Print exactly those lines that run from the beginning of the data to the line bearing "above the floor", inclusive.

■ Information shown
....

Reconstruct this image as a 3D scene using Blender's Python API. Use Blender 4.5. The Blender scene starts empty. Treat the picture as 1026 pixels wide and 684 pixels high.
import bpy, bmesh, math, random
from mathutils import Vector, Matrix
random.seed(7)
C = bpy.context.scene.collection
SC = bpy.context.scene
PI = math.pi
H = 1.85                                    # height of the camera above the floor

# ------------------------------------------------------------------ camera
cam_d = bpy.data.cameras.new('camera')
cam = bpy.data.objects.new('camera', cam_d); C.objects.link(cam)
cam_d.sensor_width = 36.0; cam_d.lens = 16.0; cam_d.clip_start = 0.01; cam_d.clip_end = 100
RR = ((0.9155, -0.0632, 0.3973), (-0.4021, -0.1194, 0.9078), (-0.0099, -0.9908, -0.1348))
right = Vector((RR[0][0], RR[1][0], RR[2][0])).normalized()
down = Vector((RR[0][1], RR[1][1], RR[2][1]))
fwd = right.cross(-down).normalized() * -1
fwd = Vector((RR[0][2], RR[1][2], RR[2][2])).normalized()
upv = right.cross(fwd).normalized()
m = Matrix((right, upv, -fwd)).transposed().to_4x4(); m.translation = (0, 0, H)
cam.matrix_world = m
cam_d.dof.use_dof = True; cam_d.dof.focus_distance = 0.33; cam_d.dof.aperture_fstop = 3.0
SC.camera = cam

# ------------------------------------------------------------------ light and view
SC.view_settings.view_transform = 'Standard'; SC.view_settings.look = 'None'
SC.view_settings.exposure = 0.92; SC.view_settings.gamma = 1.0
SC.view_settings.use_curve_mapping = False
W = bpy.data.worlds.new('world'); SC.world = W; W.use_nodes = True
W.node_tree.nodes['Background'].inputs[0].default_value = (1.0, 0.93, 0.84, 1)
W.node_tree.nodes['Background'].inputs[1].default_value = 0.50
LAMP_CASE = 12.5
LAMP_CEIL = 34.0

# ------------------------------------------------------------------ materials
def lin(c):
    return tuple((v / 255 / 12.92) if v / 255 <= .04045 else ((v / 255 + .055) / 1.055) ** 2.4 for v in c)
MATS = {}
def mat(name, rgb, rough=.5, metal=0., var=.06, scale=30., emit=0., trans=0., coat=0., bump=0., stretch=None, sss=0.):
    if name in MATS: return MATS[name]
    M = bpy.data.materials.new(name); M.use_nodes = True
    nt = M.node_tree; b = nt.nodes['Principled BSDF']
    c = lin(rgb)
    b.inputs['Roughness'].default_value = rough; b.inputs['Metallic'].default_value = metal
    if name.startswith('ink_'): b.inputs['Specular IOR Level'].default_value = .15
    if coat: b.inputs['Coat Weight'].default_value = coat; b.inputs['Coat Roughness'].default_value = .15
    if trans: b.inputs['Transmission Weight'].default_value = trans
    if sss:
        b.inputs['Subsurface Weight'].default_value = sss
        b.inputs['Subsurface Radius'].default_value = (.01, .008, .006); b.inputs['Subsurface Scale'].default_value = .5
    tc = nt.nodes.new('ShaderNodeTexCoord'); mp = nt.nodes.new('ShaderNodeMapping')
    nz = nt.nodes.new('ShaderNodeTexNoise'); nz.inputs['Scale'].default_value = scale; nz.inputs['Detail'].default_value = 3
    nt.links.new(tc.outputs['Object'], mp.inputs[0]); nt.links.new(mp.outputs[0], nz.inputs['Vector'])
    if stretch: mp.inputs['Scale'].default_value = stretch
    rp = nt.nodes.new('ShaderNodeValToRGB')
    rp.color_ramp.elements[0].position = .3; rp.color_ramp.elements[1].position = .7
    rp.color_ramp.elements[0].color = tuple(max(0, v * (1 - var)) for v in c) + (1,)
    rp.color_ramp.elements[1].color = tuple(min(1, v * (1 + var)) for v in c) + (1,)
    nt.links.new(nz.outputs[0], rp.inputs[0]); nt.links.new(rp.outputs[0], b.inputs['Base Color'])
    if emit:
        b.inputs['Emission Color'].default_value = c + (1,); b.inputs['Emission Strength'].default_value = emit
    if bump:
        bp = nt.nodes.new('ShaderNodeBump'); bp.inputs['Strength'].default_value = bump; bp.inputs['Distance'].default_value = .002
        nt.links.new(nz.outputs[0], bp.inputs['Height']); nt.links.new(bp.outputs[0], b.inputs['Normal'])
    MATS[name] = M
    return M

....

■ Solution
Reconstruct this image as a 3D scene using Blender's Python API. Use Blender 4.5. The Blender scene starts empty. Treat the picture as 1026 pixels wide and 684 pixels high.
import bpy, bmesh, math, random
from mathutils import Vector, Matrix
random.seed(7)
C = bpy.context.scene.collection
SC = bpy.context.scene
PI = math.pi
H = 1.85                                    # height of the camera above the floor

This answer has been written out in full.